## Given data
....................
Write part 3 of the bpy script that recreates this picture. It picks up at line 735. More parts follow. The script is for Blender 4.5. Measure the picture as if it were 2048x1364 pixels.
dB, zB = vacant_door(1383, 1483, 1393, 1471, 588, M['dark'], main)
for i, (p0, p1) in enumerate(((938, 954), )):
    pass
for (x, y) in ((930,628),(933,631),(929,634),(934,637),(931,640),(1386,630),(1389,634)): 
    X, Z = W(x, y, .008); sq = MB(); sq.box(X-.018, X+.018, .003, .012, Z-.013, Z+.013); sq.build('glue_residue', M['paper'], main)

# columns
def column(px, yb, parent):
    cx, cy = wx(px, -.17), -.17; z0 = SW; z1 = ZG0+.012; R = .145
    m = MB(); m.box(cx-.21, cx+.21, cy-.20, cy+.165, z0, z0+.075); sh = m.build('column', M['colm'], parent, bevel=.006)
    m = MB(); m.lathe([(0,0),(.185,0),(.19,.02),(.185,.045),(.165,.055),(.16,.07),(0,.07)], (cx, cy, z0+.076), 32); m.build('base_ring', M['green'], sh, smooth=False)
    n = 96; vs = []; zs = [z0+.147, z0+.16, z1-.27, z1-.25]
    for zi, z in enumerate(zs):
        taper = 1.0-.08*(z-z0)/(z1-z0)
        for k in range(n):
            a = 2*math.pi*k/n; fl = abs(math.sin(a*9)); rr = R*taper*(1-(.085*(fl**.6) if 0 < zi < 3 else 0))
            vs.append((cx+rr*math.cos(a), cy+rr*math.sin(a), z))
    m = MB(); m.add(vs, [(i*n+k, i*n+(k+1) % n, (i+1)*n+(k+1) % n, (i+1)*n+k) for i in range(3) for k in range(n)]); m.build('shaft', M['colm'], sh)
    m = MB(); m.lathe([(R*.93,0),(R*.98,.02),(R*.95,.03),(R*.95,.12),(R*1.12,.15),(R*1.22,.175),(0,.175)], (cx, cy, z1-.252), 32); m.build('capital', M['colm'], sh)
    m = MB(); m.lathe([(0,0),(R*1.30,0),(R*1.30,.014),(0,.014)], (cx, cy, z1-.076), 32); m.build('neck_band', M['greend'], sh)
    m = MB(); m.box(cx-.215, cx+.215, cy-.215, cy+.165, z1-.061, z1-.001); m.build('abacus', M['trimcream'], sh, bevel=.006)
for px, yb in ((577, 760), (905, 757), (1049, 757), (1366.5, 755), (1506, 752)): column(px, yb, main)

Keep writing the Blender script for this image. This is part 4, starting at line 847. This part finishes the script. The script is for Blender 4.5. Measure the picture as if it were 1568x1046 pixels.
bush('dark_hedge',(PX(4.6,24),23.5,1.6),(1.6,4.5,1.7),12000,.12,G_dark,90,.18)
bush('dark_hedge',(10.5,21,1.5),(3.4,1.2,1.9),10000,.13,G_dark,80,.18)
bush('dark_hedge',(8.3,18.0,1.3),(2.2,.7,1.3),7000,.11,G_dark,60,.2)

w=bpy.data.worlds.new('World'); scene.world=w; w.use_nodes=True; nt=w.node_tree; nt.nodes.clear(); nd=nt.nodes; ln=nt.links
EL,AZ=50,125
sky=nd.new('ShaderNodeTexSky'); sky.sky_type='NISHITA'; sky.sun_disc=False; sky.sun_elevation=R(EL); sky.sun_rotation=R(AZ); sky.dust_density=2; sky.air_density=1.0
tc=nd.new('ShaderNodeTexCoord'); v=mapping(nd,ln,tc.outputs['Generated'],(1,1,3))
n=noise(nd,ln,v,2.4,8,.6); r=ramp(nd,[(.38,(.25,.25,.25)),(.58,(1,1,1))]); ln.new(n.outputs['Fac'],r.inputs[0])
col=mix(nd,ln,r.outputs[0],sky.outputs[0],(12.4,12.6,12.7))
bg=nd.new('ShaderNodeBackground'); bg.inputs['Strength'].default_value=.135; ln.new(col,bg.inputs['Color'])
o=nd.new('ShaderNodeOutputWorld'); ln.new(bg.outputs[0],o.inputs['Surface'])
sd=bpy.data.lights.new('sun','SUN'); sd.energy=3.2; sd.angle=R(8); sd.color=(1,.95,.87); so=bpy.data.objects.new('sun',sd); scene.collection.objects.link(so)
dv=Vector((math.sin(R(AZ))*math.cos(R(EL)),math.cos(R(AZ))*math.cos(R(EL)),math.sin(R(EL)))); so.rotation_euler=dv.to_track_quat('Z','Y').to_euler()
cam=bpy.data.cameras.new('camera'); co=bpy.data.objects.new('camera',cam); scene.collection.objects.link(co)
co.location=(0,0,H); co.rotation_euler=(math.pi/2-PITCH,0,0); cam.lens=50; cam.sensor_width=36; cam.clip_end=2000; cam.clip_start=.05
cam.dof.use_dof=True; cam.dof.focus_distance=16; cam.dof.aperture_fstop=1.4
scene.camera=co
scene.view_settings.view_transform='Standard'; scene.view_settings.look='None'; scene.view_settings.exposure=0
....................
## Do this
Transcribe only the lines from the beginning of the entries to the line with "X, Z = W(x, y, .008);", inclusive, exactly as written.

## Reply
Write part 3 of the bpy script that recreates this picture. It picks up at line 735. More parts follow. The script is for Blender 4.5. Measure the picture as if it were 2048x1364 pixels.
dB, zB = vacant_door(1383, 1483, 1393, 1471, 588, M['dark'], main)
for i, (p0, p1) in enumerate(((938, 954), )):
    pass
for (x, y) in ((930,628),(933,631),(929,634),(934,637),(931,640),(1386,630),(1389,634)): 
    X, Z = W(x, y, .008); sq = MB(); sq.box(X-.018, X+.018, .003, .012, Z-.013, Z+.013); sq.build('glue_residue', M['paper'], main)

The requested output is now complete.